_Directive_: Write out, word for word, only the data from its first line to the line containing "COL = scene.collection".

-- Start of Data --

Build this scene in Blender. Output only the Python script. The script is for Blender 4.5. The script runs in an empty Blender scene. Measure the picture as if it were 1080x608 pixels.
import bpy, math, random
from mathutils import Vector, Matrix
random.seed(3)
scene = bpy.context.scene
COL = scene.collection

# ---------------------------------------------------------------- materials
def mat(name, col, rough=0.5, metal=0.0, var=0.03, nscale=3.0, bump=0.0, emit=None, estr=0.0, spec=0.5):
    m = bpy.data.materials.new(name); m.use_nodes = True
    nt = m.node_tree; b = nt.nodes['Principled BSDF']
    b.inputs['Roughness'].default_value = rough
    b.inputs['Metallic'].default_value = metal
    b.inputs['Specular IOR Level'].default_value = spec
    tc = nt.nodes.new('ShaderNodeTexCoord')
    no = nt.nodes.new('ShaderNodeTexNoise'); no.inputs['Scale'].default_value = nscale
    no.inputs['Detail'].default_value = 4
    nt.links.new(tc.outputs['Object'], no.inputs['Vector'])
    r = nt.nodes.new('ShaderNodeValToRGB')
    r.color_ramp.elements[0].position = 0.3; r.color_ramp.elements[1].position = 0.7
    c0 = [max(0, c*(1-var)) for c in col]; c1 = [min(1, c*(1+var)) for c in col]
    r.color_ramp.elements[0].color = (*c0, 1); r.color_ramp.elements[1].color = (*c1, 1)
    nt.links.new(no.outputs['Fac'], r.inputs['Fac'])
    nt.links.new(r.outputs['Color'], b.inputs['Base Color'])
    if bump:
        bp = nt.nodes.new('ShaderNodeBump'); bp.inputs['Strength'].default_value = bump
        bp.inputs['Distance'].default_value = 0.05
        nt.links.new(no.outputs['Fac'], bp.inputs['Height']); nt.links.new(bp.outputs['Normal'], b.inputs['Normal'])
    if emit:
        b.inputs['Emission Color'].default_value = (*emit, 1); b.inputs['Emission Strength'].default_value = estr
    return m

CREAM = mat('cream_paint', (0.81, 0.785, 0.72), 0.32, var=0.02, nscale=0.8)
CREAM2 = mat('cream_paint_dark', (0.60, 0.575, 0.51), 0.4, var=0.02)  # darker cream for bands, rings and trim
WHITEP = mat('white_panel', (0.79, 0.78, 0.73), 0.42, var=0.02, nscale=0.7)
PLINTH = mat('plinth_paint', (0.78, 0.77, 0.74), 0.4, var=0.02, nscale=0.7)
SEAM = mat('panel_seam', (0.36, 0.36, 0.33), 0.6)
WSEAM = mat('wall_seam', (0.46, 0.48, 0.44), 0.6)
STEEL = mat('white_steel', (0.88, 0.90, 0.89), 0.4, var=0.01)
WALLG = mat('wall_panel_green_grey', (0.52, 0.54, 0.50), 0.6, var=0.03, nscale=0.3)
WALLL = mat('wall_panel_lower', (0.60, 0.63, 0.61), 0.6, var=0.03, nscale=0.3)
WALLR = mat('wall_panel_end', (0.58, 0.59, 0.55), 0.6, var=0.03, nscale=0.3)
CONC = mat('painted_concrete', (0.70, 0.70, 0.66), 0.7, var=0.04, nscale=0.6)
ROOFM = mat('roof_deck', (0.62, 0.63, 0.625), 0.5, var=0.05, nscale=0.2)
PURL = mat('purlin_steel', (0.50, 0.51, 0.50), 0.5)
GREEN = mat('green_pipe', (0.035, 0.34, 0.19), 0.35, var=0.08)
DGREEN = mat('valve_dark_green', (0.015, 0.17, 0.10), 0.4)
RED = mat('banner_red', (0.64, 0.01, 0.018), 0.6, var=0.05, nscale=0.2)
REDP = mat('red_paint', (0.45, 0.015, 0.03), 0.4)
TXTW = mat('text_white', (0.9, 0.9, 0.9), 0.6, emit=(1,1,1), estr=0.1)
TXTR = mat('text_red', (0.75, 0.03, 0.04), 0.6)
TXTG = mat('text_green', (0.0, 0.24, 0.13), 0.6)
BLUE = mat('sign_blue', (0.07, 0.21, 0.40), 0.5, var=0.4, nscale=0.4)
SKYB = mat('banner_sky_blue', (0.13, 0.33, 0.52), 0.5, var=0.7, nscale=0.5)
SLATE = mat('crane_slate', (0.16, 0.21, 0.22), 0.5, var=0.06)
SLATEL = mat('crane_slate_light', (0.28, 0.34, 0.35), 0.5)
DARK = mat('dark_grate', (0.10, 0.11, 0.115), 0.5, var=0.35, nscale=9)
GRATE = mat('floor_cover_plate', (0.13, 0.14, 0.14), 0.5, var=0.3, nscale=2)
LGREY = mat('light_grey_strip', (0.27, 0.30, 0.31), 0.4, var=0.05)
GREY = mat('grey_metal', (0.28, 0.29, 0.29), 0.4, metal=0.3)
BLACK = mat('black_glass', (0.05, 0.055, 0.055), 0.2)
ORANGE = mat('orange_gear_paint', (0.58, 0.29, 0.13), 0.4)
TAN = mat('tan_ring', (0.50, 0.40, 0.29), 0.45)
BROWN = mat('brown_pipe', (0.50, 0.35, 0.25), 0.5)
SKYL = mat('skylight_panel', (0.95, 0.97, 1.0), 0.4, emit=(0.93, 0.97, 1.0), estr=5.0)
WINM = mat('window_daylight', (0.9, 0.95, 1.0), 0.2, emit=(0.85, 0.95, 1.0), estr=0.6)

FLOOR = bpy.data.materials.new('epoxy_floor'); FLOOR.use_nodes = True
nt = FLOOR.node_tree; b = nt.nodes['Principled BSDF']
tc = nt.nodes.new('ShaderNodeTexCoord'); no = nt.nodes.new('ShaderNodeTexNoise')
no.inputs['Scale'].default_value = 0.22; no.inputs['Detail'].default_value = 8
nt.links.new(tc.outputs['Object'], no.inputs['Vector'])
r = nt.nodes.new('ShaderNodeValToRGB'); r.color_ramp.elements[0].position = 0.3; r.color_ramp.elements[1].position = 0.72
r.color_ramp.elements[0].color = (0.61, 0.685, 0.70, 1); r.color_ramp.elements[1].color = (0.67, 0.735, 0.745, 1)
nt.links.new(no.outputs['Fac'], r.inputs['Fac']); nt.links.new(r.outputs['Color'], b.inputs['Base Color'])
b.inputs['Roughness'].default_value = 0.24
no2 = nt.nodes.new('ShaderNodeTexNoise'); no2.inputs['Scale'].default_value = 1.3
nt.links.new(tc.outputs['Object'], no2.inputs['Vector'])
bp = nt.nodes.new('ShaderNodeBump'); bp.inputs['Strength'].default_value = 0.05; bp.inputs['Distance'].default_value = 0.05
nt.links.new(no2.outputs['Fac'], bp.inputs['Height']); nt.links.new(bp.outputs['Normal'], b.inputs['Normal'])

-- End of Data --

_Solved problem_:
Build this scene in Blender. Output only the Python script. The script is for Blender 4.5. The script runs in an empty Blender scene. Measure the picture as if it were 1080x608 pixels.
import bpy, math, random
from mathutils import Vector, Matrix
random.seed(3)
scene = bpy.context.scene
COL = scene.collection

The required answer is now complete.